De Montfort University is reportedly on the verge of issuing a ?120 million public bond, after ratings agency Moody's gave it a high credit rating based on a belief that the government would bail out any failing university.

七月 19, 2012

Moody's says in a report published on June that it assigned the second-highest debt rating - Aa1 - to De Montfort University's proposed bond issuance.

It adds that the rating incorporated its "assessment of a strong regulatory framework for English universities and of a very high likelihood of extraordinary support from the UK government...in the unlikely event of DMU experiencing acute liquidity stress".

Such an implicit taxpayer guarantee indicates that the financial markets may see universities as "too big to fail" and the resulting good credit ratings could mean that bonds may prove an attractive way of borrowing for investment.

Some universities are already finding long-term bank finance harder to come by and public funding for capital projects is falling.
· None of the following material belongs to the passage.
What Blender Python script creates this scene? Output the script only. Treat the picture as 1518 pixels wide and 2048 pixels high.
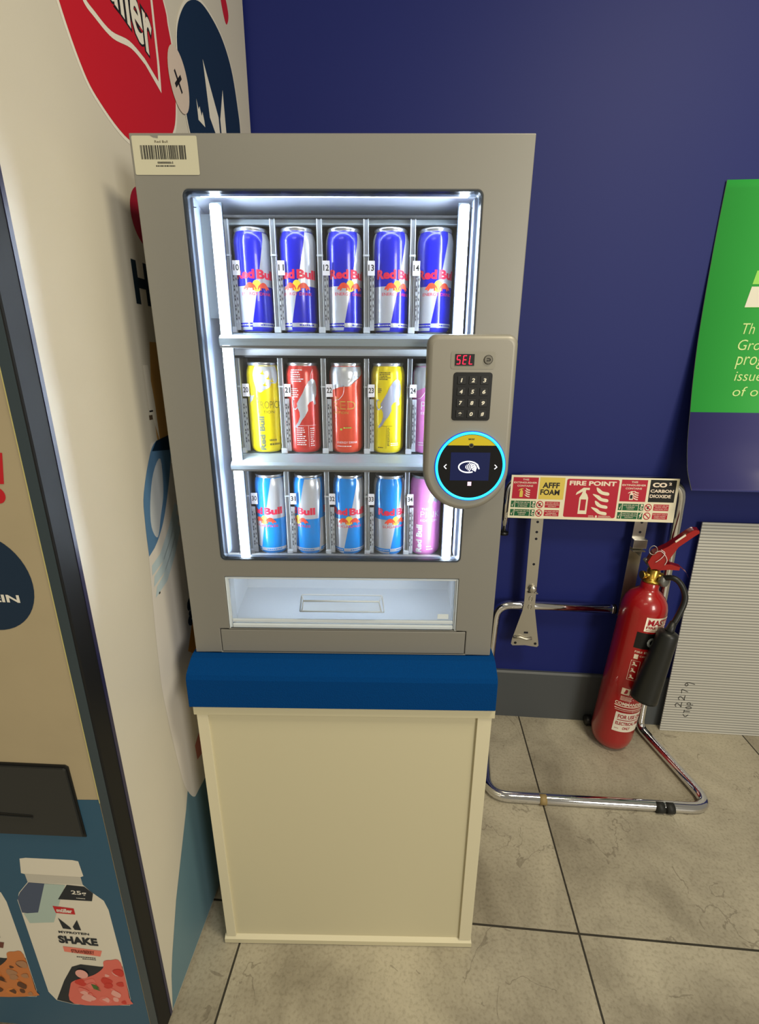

In such a difficult financial climate, bonds can deliver large sums of money at relatively low, fixed rates of interest.

Meanwhile, the lender - often a body such as an insurance company or pension fund - can secure an annual, fixed interest payment over the duration of the bond.

Bob Rabone, vice-chair of the British Universities Finance Directors Group and director of finance at the University of Sheffield, said: "There has been some interest [in bonds]. I had a meeting recently with banks who are saying the market is right.

"They made a parallel between higher education and the housing association sector, which is where there has been more activity in recent months, I understand."

Mr Rabone said he understood there were "interested parties willing to put up funds".

The University of Cambridge was reported to be considering issuing a ?300 million public bond in 2010.

A Cambridge spokesman said there was "nothing further to report at the moment".

Moody's warns in its report on De Montfort that sector issues could harm the university's credit rating, which could make the bond more costly in future.

"Deteriorating operating performance due to missteps in cost adjustments and/or an inability to manage in the face of new dynamics in funding and student demand could negatively impact the rating," it says.

Times Higher Education contacted De Montfort to verify the Moody's report and ask what the bond would finance, but the university would not comment.